Pena que os militares tenham embarcado nessa canoa. São potenciais interlocutores. Conhecem bem o Brasil. O escorregadão geográfico do general Pazuello foi apenas um acidente isolado. Não sei se os militares estão usando Bolsonaro como um bode na sala, para depois se apresentarem como moderadores no pântano que ele criou. Ou se simplesmente se deliciam com o acúmulo de soldos e salários como os militares da Venezuela. Em ambos os casos, estarão perdidos para sua tarefa maior, a defesa nacional. Não importa quantos aparatos de guerra possam comprar, se não têm mais o respeito do povo brasileiro.
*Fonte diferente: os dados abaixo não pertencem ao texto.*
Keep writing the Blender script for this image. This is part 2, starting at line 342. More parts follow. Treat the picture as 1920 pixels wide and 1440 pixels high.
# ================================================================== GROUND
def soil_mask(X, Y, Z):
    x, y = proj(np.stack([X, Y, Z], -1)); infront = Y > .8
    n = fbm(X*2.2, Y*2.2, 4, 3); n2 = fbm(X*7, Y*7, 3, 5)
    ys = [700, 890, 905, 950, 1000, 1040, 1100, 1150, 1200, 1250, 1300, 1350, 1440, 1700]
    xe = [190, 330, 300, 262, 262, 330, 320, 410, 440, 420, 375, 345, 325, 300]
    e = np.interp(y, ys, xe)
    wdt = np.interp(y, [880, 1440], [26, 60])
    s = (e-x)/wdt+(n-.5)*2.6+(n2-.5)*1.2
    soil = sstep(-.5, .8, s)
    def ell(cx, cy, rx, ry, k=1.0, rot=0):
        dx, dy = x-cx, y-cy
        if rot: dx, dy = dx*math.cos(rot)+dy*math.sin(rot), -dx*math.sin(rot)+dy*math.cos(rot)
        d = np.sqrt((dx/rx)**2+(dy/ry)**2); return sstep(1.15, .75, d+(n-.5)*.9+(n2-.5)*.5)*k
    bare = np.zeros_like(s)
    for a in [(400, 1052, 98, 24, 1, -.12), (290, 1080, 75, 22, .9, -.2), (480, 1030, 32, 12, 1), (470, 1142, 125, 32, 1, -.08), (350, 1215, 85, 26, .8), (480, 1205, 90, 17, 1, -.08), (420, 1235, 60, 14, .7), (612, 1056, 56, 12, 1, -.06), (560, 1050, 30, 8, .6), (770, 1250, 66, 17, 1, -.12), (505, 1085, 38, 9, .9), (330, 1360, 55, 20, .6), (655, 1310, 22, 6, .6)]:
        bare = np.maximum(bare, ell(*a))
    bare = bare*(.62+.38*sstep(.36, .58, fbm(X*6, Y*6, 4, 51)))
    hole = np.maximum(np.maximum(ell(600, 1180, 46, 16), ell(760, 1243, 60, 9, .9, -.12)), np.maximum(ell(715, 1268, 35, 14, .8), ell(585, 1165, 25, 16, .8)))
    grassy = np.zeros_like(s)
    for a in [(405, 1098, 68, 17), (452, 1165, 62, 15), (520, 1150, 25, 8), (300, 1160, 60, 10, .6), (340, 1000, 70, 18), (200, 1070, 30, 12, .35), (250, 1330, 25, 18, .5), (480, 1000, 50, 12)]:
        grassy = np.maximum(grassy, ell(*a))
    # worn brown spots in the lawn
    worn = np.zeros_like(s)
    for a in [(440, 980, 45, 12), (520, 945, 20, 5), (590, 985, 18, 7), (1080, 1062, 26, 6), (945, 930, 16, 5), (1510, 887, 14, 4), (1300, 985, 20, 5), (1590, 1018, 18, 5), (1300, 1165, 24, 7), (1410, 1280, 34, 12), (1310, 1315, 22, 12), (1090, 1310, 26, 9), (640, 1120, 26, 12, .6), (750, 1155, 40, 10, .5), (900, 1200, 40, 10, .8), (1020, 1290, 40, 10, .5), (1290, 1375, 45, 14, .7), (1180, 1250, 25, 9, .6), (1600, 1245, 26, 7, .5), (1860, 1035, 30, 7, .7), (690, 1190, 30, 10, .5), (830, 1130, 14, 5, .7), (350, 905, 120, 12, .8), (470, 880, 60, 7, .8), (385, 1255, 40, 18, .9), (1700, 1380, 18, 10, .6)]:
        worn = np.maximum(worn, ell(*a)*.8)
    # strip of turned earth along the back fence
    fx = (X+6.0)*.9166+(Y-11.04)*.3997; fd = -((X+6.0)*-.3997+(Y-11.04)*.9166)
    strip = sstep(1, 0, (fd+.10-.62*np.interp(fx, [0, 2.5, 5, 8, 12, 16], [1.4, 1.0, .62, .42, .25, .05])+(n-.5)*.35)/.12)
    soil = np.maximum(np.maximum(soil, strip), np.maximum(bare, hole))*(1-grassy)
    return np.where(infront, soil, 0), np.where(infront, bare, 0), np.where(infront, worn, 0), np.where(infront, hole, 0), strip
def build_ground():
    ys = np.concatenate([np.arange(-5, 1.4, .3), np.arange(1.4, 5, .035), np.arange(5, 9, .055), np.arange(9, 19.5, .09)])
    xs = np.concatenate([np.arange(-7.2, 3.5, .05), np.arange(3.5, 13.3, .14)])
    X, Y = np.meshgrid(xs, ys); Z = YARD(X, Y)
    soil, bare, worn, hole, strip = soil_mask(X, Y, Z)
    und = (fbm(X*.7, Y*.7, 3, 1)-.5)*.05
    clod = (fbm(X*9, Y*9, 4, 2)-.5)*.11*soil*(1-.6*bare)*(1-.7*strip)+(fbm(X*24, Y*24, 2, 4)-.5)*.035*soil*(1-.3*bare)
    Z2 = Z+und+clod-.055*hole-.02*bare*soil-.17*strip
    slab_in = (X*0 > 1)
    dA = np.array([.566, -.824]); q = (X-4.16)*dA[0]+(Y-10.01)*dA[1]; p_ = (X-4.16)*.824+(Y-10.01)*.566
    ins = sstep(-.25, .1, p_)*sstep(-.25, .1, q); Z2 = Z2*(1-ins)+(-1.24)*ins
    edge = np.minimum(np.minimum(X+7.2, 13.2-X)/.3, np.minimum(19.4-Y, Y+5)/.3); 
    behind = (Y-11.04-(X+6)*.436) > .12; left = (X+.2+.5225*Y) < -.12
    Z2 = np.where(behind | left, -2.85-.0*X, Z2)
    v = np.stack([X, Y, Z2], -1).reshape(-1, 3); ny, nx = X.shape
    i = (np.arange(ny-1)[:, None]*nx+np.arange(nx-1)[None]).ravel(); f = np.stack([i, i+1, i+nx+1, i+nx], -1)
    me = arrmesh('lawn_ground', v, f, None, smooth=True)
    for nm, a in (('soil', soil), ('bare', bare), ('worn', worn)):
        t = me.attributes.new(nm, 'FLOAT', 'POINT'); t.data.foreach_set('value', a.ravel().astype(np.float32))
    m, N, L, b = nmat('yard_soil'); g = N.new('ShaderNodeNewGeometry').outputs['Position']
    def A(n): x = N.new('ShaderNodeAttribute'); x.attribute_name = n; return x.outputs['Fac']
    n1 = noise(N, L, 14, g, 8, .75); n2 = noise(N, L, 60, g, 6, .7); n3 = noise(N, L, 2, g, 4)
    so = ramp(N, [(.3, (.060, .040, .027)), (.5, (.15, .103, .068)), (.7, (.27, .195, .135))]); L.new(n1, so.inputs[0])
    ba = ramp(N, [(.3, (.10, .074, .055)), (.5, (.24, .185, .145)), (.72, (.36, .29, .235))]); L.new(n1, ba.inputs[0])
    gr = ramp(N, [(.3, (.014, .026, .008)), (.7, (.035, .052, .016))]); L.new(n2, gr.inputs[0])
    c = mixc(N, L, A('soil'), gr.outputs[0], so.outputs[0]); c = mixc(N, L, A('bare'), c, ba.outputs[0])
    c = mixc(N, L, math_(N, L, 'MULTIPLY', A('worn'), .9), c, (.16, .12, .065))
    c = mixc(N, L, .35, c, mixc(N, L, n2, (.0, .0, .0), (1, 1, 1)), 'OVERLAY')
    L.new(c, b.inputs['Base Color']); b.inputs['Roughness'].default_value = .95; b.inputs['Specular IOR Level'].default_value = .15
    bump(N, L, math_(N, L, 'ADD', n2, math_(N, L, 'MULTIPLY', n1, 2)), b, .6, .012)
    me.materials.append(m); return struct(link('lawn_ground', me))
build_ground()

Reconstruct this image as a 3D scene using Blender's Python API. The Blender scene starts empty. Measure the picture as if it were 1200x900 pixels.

Nem todos sabem como este país é grande, diverso, solidário, magnífico em sua beleza. Impedir que se dissolva nas mãos de vendedores de bugigangas, grileiros, racistas, incendiários é a grande tarefa de construir uma civilização tropical onde querem apenas pasto, fuzis, asfalto, carros e eletrodomésticos. Como não suprimir o “r” das lutas passadas e chamar isto de uma luta amada?
Como não compreender que todas as gerações pretéritas nos lembram de que o Brasil existe para todo o sempre, e que reinventá-lo depende de nós?